La paura delle «classi pericolose». Ritorno al futuro?

Luigi Lacchè

Abstract


Negli ultimi anni il tema delle “classi pericolose” si è riaffacciato nel dibattito pubblico e in quello scientifico. Tale fenomeno è da ricollegare, almeno in parte, al discorso che ha (ri)messo al centro dei sistemi penali e dei regimi di prevenzione un lessico che enfatizza la costellazione concettuale della pericolosità.

Il ricorso alla figura della “classe pericolosa” può essere visto come “spia” di una accresciuta enfasi posta su un’idea di diritto penale “attuariale” che potenzia il “polo” della pericolosità, del sospetto, dei “modi di essere”, dei tipi d’autore, di alcuni specifici percorsi di criminalizzazione.
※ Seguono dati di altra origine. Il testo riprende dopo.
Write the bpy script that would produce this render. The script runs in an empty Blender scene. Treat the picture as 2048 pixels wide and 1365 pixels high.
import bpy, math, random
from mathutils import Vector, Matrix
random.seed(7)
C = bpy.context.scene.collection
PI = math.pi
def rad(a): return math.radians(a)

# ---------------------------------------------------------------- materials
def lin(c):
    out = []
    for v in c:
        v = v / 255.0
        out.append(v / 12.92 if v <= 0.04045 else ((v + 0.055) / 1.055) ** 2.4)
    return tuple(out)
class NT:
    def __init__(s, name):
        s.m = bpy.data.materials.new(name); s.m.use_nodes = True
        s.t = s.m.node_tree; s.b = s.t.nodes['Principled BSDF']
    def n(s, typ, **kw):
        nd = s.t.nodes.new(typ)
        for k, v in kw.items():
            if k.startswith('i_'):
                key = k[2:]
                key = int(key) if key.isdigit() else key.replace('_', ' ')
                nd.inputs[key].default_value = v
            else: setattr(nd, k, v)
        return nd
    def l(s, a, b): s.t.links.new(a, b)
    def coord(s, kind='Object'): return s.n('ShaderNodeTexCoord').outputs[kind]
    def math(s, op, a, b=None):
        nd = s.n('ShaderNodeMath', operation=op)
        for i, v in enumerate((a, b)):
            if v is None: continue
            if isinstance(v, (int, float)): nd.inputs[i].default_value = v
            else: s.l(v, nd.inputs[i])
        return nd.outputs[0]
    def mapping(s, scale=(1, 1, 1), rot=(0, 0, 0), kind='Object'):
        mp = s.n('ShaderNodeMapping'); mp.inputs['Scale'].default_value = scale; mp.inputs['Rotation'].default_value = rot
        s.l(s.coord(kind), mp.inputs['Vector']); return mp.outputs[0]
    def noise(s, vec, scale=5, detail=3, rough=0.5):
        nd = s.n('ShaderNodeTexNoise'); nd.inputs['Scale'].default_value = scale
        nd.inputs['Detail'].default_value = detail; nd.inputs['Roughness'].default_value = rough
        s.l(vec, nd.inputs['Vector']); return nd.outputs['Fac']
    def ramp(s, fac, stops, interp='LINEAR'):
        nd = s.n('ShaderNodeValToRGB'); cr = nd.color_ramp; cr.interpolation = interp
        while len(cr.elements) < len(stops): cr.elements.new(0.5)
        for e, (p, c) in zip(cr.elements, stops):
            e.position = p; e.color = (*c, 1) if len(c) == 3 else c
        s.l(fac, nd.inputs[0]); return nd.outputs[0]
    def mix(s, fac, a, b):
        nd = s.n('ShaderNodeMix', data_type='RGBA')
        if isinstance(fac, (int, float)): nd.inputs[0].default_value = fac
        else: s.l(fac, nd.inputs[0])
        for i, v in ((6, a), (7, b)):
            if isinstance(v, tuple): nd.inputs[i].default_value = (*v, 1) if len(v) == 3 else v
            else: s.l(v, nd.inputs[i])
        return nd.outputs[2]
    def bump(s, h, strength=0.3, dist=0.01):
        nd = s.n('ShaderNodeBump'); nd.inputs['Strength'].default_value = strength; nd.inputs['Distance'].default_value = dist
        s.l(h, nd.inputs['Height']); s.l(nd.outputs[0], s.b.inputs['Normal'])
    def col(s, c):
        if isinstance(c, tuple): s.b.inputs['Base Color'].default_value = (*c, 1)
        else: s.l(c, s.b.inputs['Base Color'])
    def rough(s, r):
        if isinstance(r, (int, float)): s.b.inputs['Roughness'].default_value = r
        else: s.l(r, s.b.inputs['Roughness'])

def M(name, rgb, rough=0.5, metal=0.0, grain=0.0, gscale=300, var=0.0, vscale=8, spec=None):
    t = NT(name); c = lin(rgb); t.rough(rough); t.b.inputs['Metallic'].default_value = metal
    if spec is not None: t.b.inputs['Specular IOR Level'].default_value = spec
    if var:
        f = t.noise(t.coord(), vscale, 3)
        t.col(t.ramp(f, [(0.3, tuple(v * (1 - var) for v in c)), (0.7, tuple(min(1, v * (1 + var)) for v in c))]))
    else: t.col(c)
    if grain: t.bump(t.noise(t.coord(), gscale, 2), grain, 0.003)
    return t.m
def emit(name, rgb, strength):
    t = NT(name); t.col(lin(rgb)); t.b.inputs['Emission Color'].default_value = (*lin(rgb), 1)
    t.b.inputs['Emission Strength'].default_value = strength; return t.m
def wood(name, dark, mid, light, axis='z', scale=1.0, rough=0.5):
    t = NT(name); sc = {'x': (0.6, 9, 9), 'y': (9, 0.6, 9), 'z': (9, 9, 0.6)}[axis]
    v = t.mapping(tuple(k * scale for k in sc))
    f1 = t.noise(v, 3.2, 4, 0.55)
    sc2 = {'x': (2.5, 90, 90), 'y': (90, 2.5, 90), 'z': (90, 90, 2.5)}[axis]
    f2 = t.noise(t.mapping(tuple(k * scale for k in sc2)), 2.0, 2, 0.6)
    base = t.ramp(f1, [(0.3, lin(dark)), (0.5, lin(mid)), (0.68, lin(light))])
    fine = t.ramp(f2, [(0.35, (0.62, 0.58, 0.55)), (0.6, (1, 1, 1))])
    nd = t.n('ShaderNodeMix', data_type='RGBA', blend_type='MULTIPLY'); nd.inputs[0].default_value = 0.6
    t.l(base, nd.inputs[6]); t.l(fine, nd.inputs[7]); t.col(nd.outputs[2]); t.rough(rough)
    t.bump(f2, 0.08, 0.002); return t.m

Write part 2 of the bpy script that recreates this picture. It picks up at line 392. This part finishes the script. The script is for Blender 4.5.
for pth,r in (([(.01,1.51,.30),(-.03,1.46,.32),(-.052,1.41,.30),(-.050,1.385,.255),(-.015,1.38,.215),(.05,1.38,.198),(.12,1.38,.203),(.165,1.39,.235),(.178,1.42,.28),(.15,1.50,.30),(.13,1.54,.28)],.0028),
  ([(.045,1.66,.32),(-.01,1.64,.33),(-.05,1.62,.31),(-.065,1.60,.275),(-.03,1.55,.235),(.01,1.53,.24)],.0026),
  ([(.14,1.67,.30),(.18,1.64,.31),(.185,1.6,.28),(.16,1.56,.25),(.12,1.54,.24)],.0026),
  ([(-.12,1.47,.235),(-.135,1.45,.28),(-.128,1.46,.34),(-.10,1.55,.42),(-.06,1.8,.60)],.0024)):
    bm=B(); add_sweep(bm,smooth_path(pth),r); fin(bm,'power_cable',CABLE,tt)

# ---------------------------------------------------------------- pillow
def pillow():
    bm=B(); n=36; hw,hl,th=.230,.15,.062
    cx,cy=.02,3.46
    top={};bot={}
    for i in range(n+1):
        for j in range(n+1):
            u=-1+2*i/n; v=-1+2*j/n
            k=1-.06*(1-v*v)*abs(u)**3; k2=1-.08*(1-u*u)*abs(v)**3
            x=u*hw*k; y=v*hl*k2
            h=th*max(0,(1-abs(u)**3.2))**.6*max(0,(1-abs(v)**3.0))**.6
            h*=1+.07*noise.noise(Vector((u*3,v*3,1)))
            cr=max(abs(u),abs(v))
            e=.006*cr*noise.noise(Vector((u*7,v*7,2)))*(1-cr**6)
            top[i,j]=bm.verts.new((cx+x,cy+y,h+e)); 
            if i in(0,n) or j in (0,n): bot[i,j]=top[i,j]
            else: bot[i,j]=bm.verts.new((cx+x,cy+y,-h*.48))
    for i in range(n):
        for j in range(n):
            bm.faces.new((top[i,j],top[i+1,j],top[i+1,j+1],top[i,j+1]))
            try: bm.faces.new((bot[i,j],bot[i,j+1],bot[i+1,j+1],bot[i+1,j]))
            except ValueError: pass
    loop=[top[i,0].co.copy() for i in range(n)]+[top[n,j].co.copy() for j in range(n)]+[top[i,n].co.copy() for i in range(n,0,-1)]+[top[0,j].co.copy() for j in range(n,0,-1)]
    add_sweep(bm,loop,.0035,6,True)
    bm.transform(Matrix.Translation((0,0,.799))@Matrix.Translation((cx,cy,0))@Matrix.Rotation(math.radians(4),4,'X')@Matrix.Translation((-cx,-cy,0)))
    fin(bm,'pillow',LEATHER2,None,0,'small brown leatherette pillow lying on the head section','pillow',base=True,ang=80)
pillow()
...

In particolare, è stato il tema dell’emigrazione a essere collegato, pur nella sua irriducibile complessità, alla originaria distinzione – ormai declinata in chiave “postmoderna” – tra “classi laboriose” e “classi pericolose”, tra un uso di manodope- ra abbondante e sottopagata, quasi sempre in condizioni forzate di illegalità e di radicale marginalizzazione, e l’enfasi posta sullo straniero che diventa stereotipo, “minaccia” incombente, manovalanza criminale, seme di insicurezza e di pericolosità. Si torna a vedere l’uso di concetti e a “sentire” parole che sembravano confinate a esperienze del passato.

In questa sede vogliamo approfondire, in particolare, alcuni profili del rapporto tra paura, allarme sociale e l’idea delle classi pericolose che comincia a prendere forma in Europa tra XVIII e XIX secolo.